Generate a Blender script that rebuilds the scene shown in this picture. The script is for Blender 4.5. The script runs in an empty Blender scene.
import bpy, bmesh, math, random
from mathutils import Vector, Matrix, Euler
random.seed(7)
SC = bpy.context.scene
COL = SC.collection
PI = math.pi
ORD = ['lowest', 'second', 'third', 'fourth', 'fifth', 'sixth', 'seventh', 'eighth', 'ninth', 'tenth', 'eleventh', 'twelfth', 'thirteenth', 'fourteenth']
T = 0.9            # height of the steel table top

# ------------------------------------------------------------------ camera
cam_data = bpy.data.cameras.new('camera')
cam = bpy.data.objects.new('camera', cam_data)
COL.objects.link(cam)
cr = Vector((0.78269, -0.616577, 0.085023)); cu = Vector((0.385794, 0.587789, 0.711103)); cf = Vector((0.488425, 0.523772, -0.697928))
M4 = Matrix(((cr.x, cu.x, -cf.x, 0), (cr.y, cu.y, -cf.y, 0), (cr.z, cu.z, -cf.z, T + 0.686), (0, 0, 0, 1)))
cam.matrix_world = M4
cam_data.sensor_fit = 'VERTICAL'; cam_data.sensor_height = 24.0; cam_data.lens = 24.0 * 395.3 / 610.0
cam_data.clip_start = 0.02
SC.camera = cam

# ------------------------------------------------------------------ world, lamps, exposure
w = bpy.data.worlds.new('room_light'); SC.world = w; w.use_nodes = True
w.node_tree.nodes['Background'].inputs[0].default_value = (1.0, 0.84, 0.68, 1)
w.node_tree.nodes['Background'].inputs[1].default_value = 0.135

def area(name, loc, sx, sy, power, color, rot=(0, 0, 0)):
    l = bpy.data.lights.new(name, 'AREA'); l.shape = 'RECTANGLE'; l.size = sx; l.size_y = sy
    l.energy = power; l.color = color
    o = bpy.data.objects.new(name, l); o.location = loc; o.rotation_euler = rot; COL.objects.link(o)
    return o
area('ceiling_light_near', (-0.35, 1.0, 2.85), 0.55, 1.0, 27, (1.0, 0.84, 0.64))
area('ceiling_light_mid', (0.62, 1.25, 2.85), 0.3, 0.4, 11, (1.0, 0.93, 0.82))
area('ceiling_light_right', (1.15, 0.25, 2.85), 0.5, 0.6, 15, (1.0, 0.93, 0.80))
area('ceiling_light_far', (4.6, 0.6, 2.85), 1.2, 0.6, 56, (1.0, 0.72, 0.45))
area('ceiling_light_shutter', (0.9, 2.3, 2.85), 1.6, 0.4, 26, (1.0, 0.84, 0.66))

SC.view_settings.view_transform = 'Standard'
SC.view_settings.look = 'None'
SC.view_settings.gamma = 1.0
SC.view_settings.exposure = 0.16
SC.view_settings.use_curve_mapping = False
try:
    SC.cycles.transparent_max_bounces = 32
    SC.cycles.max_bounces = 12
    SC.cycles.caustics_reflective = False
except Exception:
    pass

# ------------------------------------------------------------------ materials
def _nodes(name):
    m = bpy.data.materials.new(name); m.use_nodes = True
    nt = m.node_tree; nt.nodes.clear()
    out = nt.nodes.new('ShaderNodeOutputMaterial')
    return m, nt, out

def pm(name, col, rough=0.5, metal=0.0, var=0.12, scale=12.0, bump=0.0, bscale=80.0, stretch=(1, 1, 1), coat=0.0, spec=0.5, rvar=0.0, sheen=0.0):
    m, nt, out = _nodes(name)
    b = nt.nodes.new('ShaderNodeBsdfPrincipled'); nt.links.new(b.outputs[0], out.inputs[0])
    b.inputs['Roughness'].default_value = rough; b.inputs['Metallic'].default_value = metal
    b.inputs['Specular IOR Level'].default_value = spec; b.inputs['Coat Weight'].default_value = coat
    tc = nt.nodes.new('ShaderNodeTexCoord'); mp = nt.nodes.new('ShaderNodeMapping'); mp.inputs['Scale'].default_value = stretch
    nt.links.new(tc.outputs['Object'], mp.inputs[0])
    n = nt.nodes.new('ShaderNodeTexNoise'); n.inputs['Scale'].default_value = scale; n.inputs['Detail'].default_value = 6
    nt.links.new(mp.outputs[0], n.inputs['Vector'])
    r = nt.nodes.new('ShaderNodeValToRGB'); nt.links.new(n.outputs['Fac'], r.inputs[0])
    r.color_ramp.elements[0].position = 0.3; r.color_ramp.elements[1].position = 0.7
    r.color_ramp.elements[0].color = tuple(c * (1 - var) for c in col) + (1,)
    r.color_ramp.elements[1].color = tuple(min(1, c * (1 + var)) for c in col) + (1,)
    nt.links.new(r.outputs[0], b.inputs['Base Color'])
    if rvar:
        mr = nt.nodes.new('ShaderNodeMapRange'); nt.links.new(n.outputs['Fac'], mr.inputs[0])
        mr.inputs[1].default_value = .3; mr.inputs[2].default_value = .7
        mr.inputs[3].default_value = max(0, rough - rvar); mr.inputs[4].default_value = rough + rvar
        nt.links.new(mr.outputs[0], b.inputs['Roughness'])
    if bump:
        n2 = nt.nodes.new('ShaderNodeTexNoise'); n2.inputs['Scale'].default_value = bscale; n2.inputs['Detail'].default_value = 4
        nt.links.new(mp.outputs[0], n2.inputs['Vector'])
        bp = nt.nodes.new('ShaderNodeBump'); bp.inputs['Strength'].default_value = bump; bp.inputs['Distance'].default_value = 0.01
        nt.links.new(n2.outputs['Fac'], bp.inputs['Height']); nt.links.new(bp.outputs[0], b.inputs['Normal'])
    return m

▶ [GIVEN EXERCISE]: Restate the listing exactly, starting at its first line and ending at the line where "w.node_tree.nodes['Background'].inputs[1].default_value = 0.135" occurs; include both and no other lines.

▶ [OUTPUT FOR THIS TASK]:
Generate a Blender script that rebuilds the scene shown in this picture. The script is for Blender 4.5. The script runs in an empty Blender scene.
import bpy, bmesh, math, random
from mathutils import Vector, Matrix, Euler
random.seed(7)
SC = bpy.context.scene
COL = SC.collection
PI = math.pi
ORD = ['lowest', 'second', 'third', 'fourth', 'fifth', 'sixth', 'seventh', 'eighth', 'ninth', 'tenth', 'eleventh', 'twelfth', 'thirteenth', 'fourteenth']
T = 0.9            # height of the steel table top

# ------------------------------------------------------------------ camera
cam_data = bpy.data.cameras.new('camera')
cam = bpy.data.objects.new('camera', cam_data)
COL.objects.link(cam)
cr = Vector((0.78269, -0.616577, 0.085023)); cu = Vector((0.385794, 0.587789, 0.711103)); cf = Vector((0.488425, 0.523772, -0.697928))
M4 = Matrix(((cr.x, cu.x, -cf.x, 0), (cr.y, cu.y, -cf.y, 0), (cr.z, cu.z, -cf.z, T + 0.686), (0, 0, 0, 1)))
cam.matrix_world = M4
cam_data.sensor_fit = 'VERTICAL'; cam_data.sensor_height = 24.0; cam_data.lens = 24.0 * 395.3 / 610.0
cam_data.clip_start = 0.02
SC.camera = cam

# ------------------------------------------------------------------ world, lamps, exposure
w = bpy.data.worlds.new('room_light'); SC.world = w; w.use_nodes = True
w.node_tree.nodes['Background'].inputs[0].default_value = (1.0, 0.84, 0.68, 1)
w.node_tree.nodes['Background'].inputs[1].default_value = 0.135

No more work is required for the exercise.